Por esta razón, Washington ha avanzado un cambio de estrategia: en lugar de erradicar cultivos, los esfuerzos se concentrarán en combatir los lazos entre los talibanes y los narcotraficantes. Pero nada dice Washington del narcotráfico en el Afganistán no talibán. Ese Afganistán que ha levantado toda una narcoarquitectura en el barrio de Shirpoor, en Kabul: chocantes villas coloreadas como templos de Nabucodonosor. Narcoarquitectura para un "narcoestado", como se le escapó hace unos meses a Hillary Clinton hablando de Afganistán ante el Senado.
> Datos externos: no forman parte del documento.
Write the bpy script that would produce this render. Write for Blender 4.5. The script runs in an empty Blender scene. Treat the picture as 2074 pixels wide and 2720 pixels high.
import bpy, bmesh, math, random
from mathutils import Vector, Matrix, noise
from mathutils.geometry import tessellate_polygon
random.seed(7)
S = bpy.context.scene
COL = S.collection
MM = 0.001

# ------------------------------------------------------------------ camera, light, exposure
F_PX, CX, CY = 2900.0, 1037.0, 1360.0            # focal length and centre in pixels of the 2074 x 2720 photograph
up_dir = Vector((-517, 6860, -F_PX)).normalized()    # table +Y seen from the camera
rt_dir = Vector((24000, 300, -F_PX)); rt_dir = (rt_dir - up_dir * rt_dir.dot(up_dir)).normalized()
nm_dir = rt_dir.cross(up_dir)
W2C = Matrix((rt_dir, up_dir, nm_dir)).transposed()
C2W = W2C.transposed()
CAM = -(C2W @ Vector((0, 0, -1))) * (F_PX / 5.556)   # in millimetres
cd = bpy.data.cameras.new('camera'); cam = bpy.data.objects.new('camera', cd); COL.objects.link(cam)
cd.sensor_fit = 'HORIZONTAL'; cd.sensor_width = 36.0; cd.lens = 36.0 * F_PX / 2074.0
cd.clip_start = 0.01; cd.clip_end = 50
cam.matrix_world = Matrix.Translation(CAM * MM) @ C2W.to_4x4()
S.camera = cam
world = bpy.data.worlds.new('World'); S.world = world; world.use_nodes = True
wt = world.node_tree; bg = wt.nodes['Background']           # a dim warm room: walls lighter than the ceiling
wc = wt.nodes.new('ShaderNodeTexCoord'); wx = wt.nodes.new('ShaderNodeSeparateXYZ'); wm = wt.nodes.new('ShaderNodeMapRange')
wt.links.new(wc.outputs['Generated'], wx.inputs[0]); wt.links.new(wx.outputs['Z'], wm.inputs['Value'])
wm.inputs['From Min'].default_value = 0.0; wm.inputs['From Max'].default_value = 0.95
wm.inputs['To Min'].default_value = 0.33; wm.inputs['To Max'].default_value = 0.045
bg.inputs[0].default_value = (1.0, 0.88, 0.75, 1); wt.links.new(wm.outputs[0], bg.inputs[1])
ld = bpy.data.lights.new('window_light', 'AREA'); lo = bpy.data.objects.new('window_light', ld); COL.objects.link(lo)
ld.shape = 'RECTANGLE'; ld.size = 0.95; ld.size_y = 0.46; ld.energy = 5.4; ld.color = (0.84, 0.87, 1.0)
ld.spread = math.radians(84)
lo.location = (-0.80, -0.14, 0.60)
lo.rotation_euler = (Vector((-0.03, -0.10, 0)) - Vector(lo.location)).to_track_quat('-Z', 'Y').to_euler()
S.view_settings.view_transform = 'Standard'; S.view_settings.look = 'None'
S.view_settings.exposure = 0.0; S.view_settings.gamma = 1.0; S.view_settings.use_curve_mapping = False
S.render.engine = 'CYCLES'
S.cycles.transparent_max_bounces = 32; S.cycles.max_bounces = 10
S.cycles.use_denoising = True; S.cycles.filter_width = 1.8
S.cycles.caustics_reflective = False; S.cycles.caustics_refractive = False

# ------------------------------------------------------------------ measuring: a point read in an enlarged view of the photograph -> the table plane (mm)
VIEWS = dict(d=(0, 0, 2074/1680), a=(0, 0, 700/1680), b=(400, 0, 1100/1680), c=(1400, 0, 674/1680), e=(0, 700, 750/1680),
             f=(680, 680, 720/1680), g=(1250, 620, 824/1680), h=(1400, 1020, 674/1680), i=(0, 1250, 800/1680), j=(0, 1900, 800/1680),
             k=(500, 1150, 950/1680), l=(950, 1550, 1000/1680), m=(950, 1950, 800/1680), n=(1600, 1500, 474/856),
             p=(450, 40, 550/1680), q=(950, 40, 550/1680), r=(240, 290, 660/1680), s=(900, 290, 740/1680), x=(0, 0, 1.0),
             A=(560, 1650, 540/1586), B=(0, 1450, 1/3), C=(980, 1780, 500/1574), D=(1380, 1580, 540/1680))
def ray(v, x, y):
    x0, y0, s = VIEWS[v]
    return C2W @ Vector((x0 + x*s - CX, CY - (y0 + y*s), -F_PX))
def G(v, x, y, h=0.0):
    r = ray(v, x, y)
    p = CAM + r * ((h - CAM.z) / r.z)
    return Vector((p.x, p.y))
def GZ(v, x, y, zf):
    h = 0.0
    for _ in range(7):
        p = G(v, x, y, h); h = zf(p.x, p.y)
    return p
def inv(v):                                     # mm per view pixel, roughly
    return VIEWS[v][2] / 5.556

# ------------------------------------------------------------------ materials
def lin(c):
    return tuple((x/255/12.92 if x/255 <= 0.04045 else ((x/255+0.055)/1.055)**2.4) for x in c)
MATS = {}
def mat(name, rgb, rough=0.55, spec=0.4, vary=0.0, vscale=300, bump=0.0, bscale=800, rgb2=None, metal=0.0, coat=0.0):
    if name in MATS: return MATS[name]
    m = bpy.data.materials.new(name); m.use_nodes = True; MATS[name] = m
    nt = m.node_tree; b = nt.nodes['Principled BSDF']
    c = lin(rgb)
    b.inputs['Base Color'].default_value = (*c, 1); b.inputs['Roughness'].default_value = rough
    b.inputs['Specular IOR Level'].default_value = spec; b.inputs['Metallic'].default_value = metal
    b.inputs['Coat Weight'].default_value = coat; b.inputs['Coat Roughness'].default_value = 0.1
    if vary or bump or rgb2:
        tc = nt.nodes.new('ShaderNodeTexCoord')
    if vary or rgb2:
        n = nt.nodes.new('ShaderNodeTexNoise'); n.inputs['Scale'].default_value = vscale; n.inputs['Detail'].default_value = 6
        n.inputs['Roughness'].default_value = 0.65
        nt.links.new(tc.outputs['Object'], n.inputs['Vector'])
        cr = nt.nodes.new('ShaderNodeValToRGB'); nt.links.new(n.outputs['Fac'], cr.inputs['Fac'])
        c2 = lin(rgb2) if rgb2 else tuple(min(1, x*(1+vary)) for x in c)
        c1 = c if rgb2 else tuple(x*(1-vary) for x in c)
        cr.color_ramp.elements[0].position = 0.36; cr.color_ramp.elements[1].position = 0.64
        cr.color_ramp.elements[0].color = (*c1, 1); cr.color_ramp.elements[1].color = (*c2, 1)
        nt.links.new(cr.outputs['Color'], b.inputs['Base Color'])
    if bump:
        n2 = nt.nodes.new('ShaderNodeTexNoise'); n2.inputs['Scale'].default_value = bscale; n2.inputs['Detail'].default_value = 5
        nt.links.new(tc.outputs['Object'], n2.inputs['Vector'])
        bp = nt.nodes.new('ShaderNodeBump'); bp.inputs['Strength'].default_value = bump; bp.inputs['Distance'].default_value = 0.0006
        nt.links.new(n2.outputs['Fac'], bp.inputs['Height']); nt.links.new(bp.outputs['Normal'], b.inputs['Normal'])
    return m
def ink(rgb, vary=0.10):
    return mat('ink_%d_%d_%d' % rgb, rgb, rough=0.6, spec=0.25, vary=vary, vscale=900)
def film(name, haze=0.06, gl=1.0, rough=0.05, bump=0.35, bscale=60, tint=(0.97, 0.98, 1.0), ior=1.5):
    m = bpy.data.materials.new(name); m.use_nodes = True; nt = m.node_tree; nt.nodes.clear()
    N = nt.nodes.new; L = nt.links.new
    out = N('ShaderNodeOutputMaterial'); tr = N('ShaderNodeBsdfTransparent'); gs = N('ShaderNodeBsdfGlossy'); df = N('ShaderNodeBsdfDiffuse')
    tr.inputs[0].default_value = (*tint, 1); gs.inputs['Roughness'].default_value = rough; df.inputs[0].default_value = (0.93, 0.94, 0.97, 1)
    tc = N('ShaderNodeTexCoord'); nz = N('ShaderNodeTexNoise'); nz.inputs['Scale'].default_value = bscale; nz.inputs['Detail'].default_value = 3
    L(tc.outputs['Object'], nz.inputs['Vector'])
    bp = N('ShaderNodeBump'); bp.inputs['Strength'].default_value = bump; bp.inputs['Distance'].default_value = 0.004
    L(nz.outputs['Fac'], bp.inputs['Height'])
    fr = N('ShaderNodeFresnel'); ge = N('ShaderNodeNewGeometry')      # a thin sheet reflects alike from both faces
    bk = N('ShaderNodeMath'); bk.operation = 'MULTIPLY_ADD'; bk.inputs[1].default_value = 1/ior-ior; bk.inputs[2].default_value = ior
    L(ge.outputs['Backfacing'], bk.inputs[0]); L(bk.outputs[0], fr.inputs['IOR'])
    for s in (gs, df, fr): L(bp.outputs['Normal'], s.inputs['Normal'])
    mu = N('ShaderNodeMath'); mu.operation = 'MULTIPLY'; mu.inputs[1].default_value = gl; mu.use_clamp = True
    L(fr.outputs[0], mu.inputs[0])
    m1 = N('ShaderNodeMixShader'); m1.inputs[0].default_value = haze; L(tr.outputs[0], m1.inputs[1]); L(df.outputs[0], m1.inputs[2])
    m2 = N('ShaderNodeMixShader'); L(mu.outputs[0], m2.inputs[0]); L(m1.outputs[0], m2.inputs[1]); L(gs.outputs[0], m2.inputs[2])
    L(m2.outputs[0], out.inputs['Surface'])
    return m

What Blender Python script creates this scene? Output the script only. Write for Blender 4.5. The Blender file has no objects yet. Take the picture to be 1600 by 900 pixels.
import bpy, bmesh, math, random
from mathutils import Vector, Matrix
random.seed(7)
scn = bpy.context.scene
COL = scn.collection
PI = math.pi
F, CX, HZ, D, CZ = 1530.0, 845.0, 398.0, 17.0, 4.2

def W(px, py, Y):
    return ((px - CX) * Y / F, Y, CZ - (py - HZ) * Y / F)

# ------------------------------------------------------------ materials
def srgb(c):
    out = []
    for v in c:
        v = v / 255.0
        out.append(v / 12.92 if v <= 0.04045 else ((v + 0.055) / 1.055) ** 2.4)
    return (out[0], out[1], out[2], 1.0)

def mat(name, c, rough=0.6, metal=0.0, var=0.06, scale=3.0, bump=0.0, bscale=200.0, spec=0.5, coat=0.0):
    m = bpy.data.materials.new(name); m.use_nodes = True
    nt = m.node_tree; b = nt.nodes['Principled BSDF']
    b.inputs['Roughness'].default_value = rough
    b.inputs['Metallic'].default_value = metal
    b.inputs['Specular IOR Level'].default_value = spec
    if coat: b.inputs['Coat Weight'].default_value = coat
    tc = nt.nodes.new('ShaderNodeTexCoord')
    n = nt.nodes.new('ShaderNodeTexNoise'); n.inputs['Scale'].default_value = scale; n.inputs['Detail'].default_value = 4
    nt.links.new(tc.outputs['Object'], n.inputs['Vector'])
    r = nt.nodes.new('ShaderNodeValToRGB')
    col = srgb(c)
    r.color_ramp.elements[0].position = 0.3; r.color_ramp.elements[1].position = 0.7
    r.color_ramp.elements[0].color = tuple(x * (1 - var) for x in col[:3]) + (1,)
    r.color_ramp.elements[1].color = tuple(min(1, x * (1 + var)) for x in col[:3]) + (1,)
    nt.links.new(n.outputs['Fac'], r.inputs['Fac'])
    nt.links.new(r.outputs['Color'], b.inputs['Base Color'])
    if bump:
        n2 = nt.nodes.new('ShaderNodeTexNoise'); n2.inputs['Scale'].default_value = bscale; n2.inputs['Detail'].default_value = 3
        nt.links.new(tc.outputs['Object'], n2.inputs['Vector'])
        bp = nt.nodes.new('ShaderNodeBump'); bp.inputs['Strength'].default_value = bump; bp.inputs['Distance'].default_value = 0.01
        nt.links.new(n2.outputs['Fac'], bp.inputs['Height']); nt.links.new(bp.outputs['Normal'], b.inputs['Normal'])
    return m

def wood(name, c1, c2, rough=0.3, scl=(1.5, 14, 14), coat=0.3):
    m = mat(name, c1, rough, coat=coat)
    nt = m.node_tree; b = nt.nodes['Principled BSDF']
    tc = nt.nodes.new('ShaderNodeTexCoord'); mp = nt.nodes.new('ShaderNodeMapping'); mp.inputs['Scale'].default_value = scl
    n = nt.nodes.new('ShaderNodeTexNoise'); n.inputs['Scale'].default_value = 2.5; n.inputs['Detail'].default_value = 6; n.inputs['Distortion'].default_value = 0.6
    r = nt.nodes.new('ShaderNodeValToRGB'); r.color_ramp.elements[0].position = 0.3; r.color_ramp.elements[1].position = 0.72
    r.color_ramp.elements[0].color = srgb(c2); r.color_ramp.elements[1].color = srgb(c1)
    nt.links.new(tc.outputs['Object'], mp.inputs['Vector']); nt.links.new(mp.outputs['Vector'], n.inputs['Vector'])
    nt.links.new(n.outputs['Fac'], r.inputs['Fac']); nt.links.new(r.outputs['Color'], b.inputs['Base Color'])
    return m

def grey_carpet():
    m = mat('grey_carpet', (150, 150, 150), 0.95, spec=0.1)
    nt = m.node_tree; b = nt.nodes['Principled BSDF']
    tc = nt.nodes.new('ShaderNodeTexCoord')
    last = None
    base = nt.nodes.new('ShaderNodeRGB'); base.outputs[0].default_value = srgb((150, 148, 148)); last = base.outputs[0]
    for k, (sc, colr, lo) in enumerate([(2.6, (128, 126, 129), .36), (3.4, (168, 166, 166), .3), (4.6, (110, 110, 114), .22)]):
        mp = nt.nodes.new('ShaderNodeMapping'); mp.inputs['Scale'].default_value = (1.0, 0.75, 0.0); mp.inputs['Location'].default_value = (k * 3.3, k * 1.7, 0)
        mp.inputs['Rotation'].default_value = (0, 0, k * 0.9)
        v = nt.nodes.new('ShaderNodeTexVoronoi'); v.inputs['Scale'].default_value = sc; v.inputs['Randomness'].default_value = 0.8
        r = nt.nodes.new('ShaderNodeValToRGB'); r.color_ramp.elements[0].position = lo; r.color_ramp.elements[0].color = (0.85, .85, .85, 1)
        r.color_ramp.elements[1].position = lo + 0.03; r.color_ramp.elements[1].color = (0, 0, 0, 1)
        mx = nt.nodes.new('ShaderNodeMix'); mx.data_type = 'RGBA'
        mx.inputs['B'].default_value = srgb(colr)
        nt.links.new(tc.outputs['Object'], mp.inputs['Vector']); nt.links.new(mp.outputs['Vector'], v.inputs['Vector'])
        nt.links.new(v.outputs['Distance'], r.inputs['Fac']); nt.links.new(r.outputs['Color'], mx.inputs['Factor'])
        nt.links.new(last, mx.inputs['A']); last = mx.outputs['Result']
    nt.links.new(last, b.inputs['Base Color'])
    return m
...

Narcovillas tan alucinantes como el Aimfarhang, algo así como el Palacio de la Enseñanza, una mole del mejor diseño soviético levantada en los años ochenta - en el pico de la invasión rusa-y reventada por las posteriores batallas intestinas de los muyaidines.
El palacio está en un punto entre el cemento de El hundimiento y los hierros de Titanic,con inmensas calderas de hierro fundido y jeringuillas entre la ruina. Muchas jeringuillas. Porque, hasta hace tres meses, los drogadictos de Kabul poblaban este edifico. Lo deambulaban. Hasta que el Gobierno creó el centro de acogida, no muy lejos, no mucho más limpio.
La policía lo intenta evitar en vano: muchos drogadictos comen en el nuevo centro y, al atardecer, regresan al palacio de las corrientes de aire.